Buying A Car: Shall I Buy A New Or Used Car?


15 Aug 2012
 

Buying New

Advances in technologies year-on-year make buying a new car an attractive prospect for many.

You are likely to have better fuel consumption and an improvement on safety than older models, and additional technology additions in areas like stability control can be invaluable and give life-saving help in the event of an emergency.

Depreciation is a huge downside, with the resale value of your car plummeting over the first year and even in the first month of ownership.

Plus, newer cars tend to be more tied-in with their technological parts, making them harder to fix outside of specialist engineers.

Buying Used

In the UK, around seven million used cars are sold each year, giving an enormous breadth for choice which is one of the single best arguments for looking at the second-hand car market.

With the financial hit of depreciation less to worry about (in fact, it is there for you to take advantage of), a car that is three years old is likely to cost half as much as it would have done new.

The trend for increasing the length of warranties on cars right out of the factory also improves the peace of mind that a used car is likely to still have considerable top-quality life left in it.

More than half of used car sales are done by dealers, with the best used cars often those which are being sold in the manufacturers’ approved car schemes. You do end up paying more for them, but the customer experience is comparable to that of buying a new car.

As you move down the food-chain, buying from a non-specialist but reputable dealer is more expensive than a private sale but comes with a solid level of backup should you experience a problem.

Private purchases will often give you a better price, but with the low level of security as you have little comeback on the seller should there be a problem.

At the cheapest end are the auctions, but there a genuine bargain is actually very rare and comes with nothing in terms of support.

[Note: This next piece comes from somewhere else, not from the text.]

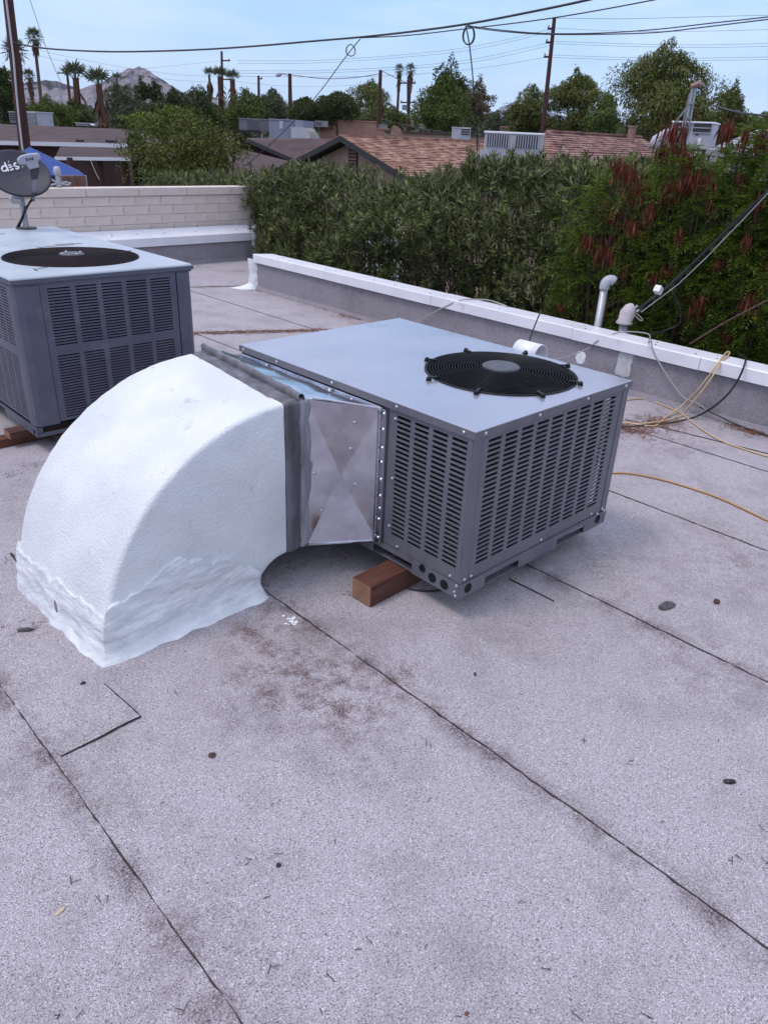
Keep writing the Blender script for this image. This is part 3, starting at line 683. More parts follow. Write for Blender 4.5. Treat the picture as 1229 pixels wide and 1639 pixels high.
fl_ = MB(); fl_.box(-.020, -.003, .500, .533, .188, .872); fl_.box(-.035, -.0205, .522, .535, .19, .870); fl_.box(-.022, -.003, .534, 1.64, .869, .880)
part('mounting_flange', fl_, M['galv'], TR, bevel=.002)
for z in np.linspace(.23, .84, 9): screw(TR, (-.021, .51+random.uniform(-.004, .006), z+random.uniform(-.015, .015)), (-1, 0, .1))
for y in np.linspace(.7, 1.55, 6): screw(TR, (-.03+random.uniform(-.02, 0), y, .874), (-.2, 0, 1))
for (x, y) in ((567, 676), (561, 718), (568, 775), (515, 817), (503, 757)):
    c = MB()
    d = Vector(ray(x, y)); cen = (A[3]+Bq[3]+Bq[0]+A[0])/4+Vector((.03, .055, -.02)); qd = [A[3], Bq[3], Bq[0], A[0]]
    for q in range(4):
        h_ = intersect_ray_tri(qd[q], qd[(q+1) % 4], cen, d, Vector(CAM), True)
        if h_ is not None:
            n = (qd[(q+1) % 4]-qd[q]).cross(cen-qd[q]).normalized(); n = n if n.dot(d) < 0 else -n; screw(TR, h_+n*.0005, n)

# ------------------------------------------------------------------ timber blocks
def block(label, c, L_, w_, h_, ang, name='timber_block'):
    t = thing(name, label, 'timber', (c[0], c[1], 0.0), 'timbers under the air conditioners')
    m = Matrix.Translation(Vector((c[0], c[1], c[2]))) @ Matrix.Rotation(ang, 4, 'Z')
    part('beam', MB().box(-L_/2+.002, L_/2, -w_/2, w_/2, 0, h_, m), M['timber'], t, bevel=.004)
    part('end_grain', MB().box(-L_/2, -L_/2+.0015, -w_/2+.003, w_/2-.003, .003, h_-.003, m), M['timber_end'], t)
block('reddish timber sleeper poking out under the new grey unit', (.24, .405, .001), .95, .125, .112, R(2))
block('timber sleeper at the rear of the new grey unit', (.6, 1.45, .001), 1.0, .10, .112, R(0))
block('long dark timber lying on the roof under the older slate unit', (-.20, 3.33, .001), 1.5, .10, .055, R(0))
block('short pale-ended timber stacked on the long one under the older slate unit', (-.11, 3.30, .057), 1.36, .11, .052, R(1))
block('timber sleeper under the rear of the older slate unit', (-.1, 5.0, .001), 1.4, .10, .105, R(0))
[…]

The biggest downside of buying a used vehicle is the uncertainty regarding the car’s history. Ideally, buy a car with a complete service history, or perform your own online history check for a small fee.

The Third Option – Nearly New Cars

Straddling a position between new and used are the nearly new cars which you can purchase from a dealer’s demonstration fleet, or from their ‘pre-registered’ stock made up of cars that have been notionally bought by the dealer to meet their sales targets.

This option can seem to be the best of both worlds – it gives you all the benefits of the upgrades of technology and efficiency with buying the latest model, yet removes a large chunk from the car depreciation problem, shifting that issue to the seller rather than you.

Nearly new cars are not without their downsides, however. There’s an extra name on the registration document and though for many this seems like a minor thing, it can become a factor in lowering the car’s resale value later on.

Additionally, there’s no room for you to determine options, making a nearly new car similar to a used car – you have to accept whatever configuration the car comes in. Usually though, the dealer has a good idea as to what is appealing and has configured the car accordingly, so you’re not often left with a poor option choice.

In terms of mileage, nearly new cars will have only done a few thousand miles. It’s not enough to have any real impact on their appeal or driveability, but it does take away from that ‘new car’ feeling that we all love to relish in.

For some buyers, that may be reason enough to avoid them and plump for an unspoiled factory piece – for others, it is reassurance that the car has already been run-in and those early glitches will all have been sorted.

It is important to confirm the build date of any pre-registered car with the dealer before you agree to buy. You may believe that the car is from 2018, when actually it’s a 2017 model and this will have a large impact on the value of the vehicle when you come to sell it on.

Conclusion

One of the key things to remember when buying a car is to set your budget and stick to it. It’s a buyer’s market and if you don’t find what you are looking for in the first instance, simply walk away and keep looking.

Impatience and overexuberance could end up costing you! If you can’t reach the right agreement on the car of your dreams on the first pass, don’t worry – there is bound to be another one out there that’s just as good.

Whether buying a car new, used or from nearly-new stock, remember to make sure you are happy with every aspect – from the detailed level of paperwork, to the comfort of the driving position.

You are likely to spend a lot of time with this major purchase and you don’t want to spend time feeling regret on your decision.

Find something you love and drive away happy.